Sono stato tre volte in via Solferino. Al civico 28. Perché dovrei raccontarvelo? Perché a cavallo tra il 2014 e il 2015 è avvenuto un passaggio storico. Storico per il mondo dell’editoria, storico per uno dei giornali con cui collaboro da ormai 3 anni, e cioè La Gazzetta dello Sport. E’ successo che la rosea ha cambiato sede. La redazione non cucina più il giornale che finisce in edicola tutte le mattine nelle sale di via Solferino, a Milano, ma è stata trasferita in via Rizzoli, nel palazzone di Rcs che si vede passando sulla Tangenziale Est di Milano. E così questo “trasloco” mi ha fatto tornare alla mente e al cuore qualche ricordo.
Dire via Solferino in Italia significa dire Corriere della Sera, non solo per chi è di Milano o si occupa di giornalismo. Il palazzone del centro di Milano, a ridosso di Brera, è la sede della redazione del Corriere dal 1904. Allora il direttore era Luigi Albertini. Ma circa 38 anni fa nei locali di via Solferino si trasferì anche la redazione de La Gazzetta dello Sport.

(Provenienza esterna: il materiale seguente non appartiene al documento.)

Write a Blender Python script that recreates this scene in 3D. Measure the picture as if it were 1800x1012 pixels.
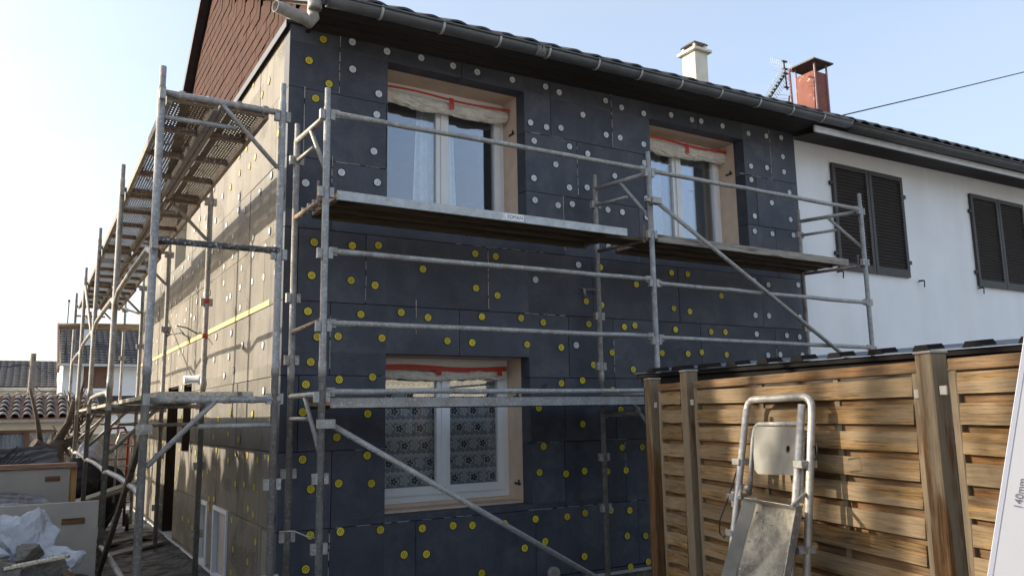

Che tra Natale e Capodanno ha cambiato sede, spostandosi molto fuori dal centro cittadino, all’estrema periferia, in quella torre che svetta non molto distante dal Nordmilano.
Non voglio dilungarmi con dettagli che non conosco e che ruberei semplicemente da Wikipedia. Preferisco annotare qui qualche ricordo personale di via Solferino. Come dicevo all’inizio, sono passato da là tre volte.
La prima in occasione della “visita” alla redazione con i miei colleghi del Corso di perfezionamento in Giornalismo Sportivo frequentato nel 2012. Non ricordo esattamente che giorno fosse ma ricordo benissimo invece di essere arrivato in via Solferino in moto. Ero emozionato: prima di tutto perché quella era una specie di “gita di classe” con le persone che stavo imparando a conoscere in quei mesi. E secondo perché per un giornalista o aspirante tale passare da via Solferino e mettere il naso nella redazione del Corriere o della Gazzetta ha sempre un certo effetto. Abbandonata la moto siamo entrati dalla porta principale, dall’ingresso al civico 28. Siamo subito stati dirottati in una saletta dove abbiamo incontrato Gian Luca Pasini e Daniele Redaelli, due giornalisti della “gazza” che ci hanno raccontato un po’ del loro lavoro. E poi siamo stati accompagnati per un veloce tour in redazione. Una toccata e fuga tra i corridoi dove campeggiano le foto delle prime pagine passate alla storia, o quelle dei direttori che si sono succeduti alla guida del quotidiano. Un passaggio a “toccare con mano” le scrivanie e i computer di chi realizza il giornale ogni santo giorno. E infine due chiacchiere con Andrea Monti, direttore allora come oggi: non nel suo ufficio ma nella saletta dove si svolgono le riunioni tra i capi, dove si progetta il giornale, dove nascono le idee e dove si litiga, si guardano le partite e si fanno le interviste agli ospiti più importanti e graditi. Sul tavolone al centro della saletta c’erano ancora foglietti di appunti dove i redattori e i capi avevano progettato la possibile prima pagina del giorno dopo. Quella con una maxi intervista a Diego Maradona (custodisco una lastra presa dalla tipografia quella stessa sera, come si vede dalla foto scattata dalla mia scrivania, nella redazione de Il Gazzettino di Sesto). Salutato Monti, abbiamo girato i tacchi. Passando però dal Corriere. Già che c’eravamo…! Un passaggio nei corridoi e anche uno stop nella sala dove si svolgono le riunioni di redazione: quella con quel tavolone in legno, scuro, che profuma di giornalismo.
Le altre due volte in cui sono entrato in via Solferino 28 l’ho fatto per lavoro. Passavo a salutare i colleghi della redazione di Milano e della Lombardia de La Gazzetta: un’occasione per conoscersi meglio ma anche per fare il punto su alcuni lavori in sospeso. Entrambe le volte mi sono perso in quei corridoi lunghi e non molto rumorosi (come invece ci si potrebbe immaginare).
Non scrivo per “mitizzare” quel luogo, che forse è già in qualche modo mitico per conto suo. Scrivo per condividere un’esperienza. Non so se tornerò mai in via Solferino o se passerò mai dal palazzone Rcs. Sono però contento di esserci stato, di aver visto, di aver registrato con la mente e con il cuore.